Society as a whole still has huge problems—I agree with the noble Lord, Lord Ouseley, about that. We still have racism and there is still a stigma attached to disability and so on. However, there have been major achievements in the recognition of that, in the ability to speak about it and in the protection of many people who were not protected before. There have been a lot of improvements. The work of the commission should not always be criticised as vague and not achieving anything, as there have been some significant achievements. I say that on behalf of colleagues and former colleagues who have done the majority of that work, which I think needs to be recognised.
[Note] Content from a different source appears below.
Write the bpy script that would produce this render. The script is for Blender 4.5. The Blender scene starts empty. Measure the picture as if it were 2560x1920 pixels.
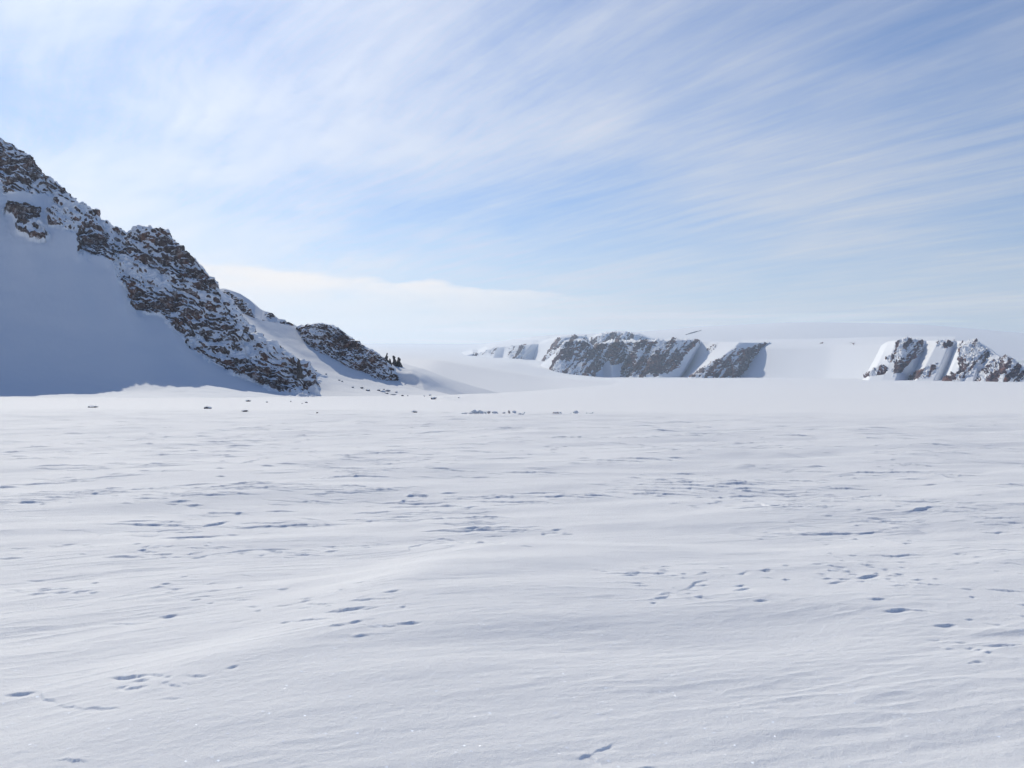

The fact that the Joint Committee on Human Rights will in future scrutinise the commission’s business plan and there will be increased parliamentary involvement—for example, the pre-appointment scrutiny of the new chair—is a big improvement. We have been looking at all the things that still need to be done as if everything is totally negative, but having experienced six years of the commission I think that quite a lot has been very positive, including greater transparency about the Government’s funding decisions.
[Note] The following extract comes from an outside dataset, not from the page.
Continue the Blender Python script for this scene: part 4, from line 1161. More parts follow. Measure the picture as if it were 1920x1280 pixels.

It will be sad if the general duty goes, as removing it is not a huge priority, but I do not think that it will affect the work of the commission. To that extent, I do not think that the Government have to worry too much. We have to work hard to ensure that the commission’s aims are met in the future. More specific duties and responsibilities ought to be useful in improving the situation and making sure that the aims are met. I am sorry if I am in a minority here, but I am passionate about what the commission stands for and I want to acknowledge some of the good things that have happened in the six years during which I have been involved in its work.
My Lords, despite the legal view presented by the noble Lord, Lord Lester, I refer us back to some of the words spoken by my noble friend Lady Campbell of Surbiton. She said that the inclusion of dignity in the commission's general duty provides the glue to bind together anti-discrimination and human rights. I think I got that right. I agree with that and other important points that she made in her eloquent speech. Such an approach underpins the accepted goal of living with dignity and independence. As such, Section 3 is critical in providing coherence to the commission’s duties to promote equality and human rights. I was involved with one of the commission’s predecessor organisations, the Disability Rights Commission, in a major inquiry conducted into discrimination in access to health services by people with learning disabilities or mental illness. It indeed found discrimination; it was very effective and led to some improvements in access to healthcare for those groups. It is very important that such issues continue to be seen as a priority and investigated.
I worry that, without Section 3, that priority may be lost. I oppose the removal of Section 3. It has an important role in focusing the commission’s various duties, and I add my support to the amendments tabled by my noble friend.